The final scene takes place in the cemetery. Different sections house older and younger generations, with recurring names since the late 1600's. Up in the newer area, the dead are having quiet conversations in stilted stances frozen in death and stone. Mrs. Gibbs is there, and the organist, of course. Emily dies in childbirth as so many women did. She is buried in her wedding lace and comes up to take her place next to her mother-in-law. This very concrete representation of life after death parallels the Chance's "For Pete's Sake"'s paradise, minus God. Here too, the deceased look down on us and want to join us again. The Gibbs father and son are united in their widowed sorrow. The narrator, as THornton Wilder's voice, forces us to confront our mortality and question our deliberate, blissful ignorance of our numbered tomorrows.
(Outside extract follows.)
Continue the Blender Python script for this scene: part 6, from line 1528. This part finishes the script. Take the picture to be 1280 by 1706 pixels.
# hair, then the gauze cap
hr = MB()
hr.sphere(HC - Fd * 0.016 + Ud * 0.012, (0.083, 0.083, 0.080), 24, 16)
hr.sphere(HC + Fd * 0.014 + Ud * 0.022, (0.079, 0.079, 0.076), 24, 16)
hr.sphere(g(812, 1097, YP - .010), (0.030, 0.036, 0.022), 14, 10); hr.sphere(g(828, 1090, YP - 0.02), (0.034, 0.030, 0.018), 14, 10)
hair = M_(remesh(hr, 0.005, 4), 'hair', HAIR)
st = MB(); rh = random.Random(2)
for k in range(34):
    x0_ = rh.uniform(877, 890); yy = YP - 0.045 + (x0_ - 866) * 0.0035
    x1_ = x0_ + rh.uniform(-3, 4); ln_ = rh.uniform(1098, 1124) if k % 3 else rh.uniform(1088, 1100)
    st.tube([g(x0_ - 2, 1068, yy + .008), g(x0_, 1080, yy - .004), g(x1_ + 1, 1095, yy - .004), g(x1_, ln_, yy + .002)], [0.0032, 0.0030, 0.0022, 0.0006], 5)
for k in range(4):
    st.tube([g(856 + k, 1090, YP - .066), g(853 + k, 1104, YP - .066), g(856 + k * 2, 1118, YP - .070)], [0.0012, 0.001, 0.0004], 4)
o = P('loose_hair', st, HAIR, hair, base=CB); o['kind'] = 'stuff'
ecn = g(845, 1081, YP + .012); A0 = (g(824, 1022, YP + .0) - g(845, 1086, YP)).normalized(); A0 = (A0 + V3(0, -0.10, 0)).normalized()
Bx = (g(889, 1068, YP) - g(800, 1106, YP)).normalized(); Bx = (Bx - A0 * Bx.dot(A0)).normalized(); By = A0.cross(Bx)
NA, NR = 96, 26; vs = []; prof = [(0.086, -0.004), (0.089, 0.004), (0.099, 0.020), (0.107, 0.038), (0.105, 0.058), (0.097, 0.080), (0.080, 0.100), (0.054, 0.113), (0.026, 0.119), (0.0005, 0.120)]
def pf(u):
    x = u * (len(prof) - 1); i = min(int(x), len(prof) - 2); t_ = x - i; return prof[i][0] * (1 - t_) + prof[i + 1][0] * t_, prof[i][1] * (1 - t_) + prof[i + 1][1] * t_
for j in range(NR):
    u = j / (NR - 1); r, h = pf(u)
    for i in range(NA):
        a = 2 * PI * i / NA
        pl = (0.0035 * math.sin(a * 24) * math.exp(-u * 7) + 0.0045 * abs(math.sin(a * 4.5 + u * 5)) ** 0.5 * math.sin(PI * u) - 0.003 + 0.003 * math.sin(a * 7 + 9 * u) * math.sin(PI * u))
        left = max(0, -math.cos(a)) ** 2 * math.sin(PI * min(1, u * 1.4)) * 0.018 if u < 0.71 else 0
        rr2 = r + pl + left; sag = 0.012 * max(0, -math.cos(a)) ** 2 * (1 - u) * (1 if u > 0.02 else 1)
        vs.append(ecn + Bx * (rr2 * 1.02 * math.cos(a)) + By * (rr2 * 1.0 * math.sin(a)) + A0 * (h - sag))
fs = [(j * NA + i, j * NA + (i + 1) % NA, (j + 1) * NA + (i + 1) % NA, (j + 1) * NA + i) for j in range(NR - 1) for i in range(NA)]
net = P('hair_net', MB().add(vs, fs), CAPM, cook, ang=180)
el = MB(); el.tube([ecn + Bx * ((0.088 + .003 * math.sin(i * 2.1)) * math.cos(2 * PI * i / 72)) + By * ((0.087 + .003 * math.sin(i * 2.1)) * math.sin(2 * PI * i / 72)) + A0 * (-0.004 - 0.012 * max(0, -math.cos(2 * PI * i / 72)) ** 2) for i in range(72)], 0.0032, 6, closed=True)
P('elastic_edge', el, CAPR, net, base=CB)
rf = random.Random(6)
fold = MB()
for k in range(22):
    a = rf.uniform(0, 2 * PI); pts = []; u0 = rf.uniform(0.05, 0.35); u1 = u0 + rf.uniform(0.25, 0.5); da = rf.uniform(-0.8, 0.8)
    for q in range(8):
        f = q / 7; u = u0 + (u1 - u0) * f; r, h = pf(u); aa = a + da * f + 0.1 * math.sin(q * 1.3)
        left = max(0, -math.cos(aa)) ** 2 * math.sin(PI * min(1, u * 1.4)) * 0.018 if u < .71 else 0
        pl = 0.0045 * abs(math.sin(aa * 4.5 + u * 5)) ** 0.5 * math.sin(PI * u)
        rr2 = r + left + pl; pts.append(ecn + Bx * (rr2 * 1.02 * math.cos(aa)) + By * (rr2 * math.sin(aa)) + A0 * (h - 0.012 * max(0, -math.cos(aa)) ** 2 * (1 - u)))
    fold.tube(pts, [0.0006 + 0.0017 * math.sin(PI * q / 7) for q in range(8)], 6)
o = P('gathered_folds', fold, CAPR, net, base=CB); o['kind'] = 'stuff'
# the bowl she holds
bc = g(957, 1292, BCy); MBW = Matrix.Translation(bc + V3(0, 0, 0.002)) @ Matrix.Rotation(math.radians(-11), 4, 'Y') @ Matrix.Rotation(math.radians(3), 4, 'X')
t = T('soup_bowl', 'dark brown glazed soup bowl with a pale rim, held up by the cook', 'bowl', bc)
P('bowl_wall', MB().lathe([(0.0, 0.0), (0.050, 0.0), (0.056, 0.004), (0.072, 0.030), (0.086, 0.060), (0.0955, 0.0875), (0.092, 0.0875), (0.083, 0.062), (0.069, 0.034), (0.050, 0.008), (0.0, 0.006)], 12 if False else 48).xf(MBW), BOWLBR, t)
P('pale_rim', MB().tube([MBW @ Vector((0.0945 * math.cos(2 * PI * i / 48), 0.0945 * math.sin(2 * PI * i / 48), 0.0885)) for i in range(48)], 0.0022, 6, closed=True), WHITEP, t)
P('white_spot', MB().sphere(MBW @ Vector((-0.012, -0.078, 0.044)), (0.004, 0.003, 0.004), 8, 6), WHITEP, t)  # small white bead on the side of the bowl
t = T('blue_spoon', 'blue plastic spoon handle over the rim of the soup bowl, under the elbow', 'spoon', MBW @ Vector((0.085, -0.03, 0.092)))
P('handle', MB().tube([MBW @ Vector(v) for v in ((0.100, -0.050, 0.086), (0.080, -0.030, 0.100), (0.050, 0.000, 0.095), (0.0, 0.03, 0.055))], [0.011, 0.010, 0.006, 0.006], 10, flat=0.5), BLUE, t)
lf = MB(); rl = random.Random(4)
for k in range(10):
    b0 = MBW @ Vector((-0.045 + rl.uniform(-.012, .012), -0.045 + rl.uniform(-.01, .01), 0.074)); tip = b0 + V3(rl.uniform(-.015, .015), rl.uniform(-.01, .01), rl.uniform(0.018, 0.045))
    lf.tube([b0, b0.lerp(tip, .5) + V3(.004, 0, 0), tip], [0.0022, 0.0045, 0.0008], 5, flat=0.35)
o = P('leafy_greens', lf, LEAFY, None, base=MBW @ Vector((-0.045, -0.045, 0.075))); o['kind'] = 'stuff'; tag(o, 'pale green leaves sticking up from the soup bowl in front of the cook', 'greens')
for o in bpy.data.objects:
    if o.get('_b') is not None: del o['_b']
The staging is superbly sober, with its minimalist palette of black, white, gray and navy blue. There are no props and the actors do a good job of miming actions. Jack Rubens is an effective narrator, his age bringing depth to the role of the commentator, with the wisdom of maturity. Kevin Williams brings great sensitivity to his role as George against Kelli Tager's sweet portrayal of Emily. Molly Dewane is a vivacious Mrs. Gibbs and doubles as costume designer for the play. Young Nomi Abadi has real stage presence as George's young sister, Rebecca. Ian Down's production is a piece suitable for the entire family with the added bonus that adults will enjoy it on a philosophical level and can share their own thoughts on life with their children.